Exercise directions. Nothing after the line with "from mathutils import Matrix, Vector" belongs in the copy; extract the lines below from the top through that line, pictures left out.

Stored data.
- - - - - - -

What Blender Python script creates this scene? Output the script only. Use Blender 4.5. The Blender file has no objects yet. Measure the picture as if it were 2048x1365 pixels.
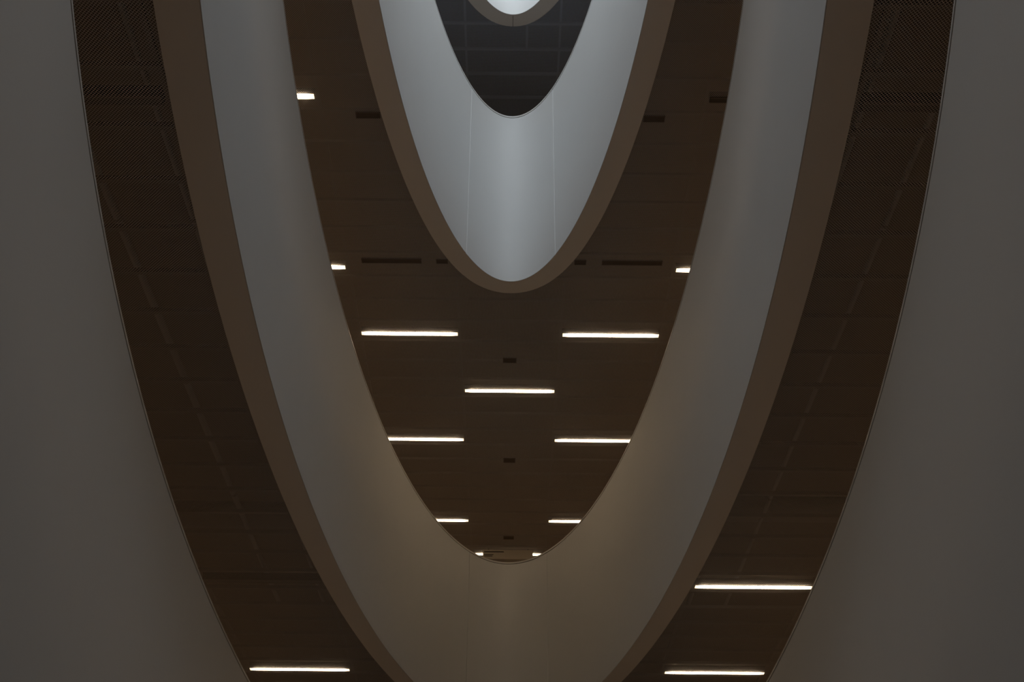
import bpy, math, random
from mathutils import Matrix, Vector

scene = bpy.context.scene
C = scene.collection
EYE = 1.6                      # eye height above the ground floor

# ------------------------------------------------------------------ camera
F_PX, PITCH, ROLL, YAW = 2464.79, 0.5715993, -0.0078460, 0.0018285
def camera_axes():
    def comp(v):
        X, Y, Z = v
        c, s = math.cos(YAW), math.sin(YAW); X, Y = c*X - s*Y, s*X + c*Y
        zc = Y*math.cos(PITCH) + Z*math.sin(PITCH)
        yc = -Y*math.sin(PITCH) + Z*math.cos(PITCH)
        c, s = math.cos(ROLL), math.sin(ROLL); X, yc = c*X - s*yc, s*X + c*yc
        return X, yc, zc
    e = [comp(v) for v in ((1, 0, 0), (0, 1, 0), (0, 0, 1))]
    return [Vector((e[0][k], e[1][k], e[2][k])) for k in range(3)]
right, up, fwd = camera_axes()
cam_data = bpy.data.cameras.new('camera')
cam = bpy.data.objects.new('camera', cam_data); C.objects.link(cam)
m = Matrix.Identity(4)
for i in range(3):
    m[i][0], m[i][1], m[i][2] = right[i], up[i], -fwd[i]
m[0][3], m[1][3], m[2][3] = 0.0, 0.0, EYE
cam.matrix_world = m
cam_data.sensor_width = 36.0
cam_data.lens = F_PX/2048*36.0
cam_data.clip_end = 200
scene.camera = cam

# ------------------------------------------------------------------ view and sky
scene.view_settings.view_transform = 'Standard'
scene.view_settings.look = 'None'
scene.view_settings.exposure = 0.0
scene.view_settings.gamma = 1.0
scene.view_settings.use_curve_mapping = False
world = bpy.data.worlds.new('overcast_sky'); scene.world = world
world.use_nodes = True
bg = world.node_tree.nodes['Background']
bg.inputs[0].default_value = (0.70, 0.80, 0.95, 1); bg.inputs[1].default_value = 1.0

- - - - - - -

The reply.
What Blender Python script creates this scene? Output the script only. Use Blender 4.5. The Blender file has no objects yet. Measure the picture as if it were 2048x1365 pixels.
import bpy, math, random
from mathutils import Matrix, Vector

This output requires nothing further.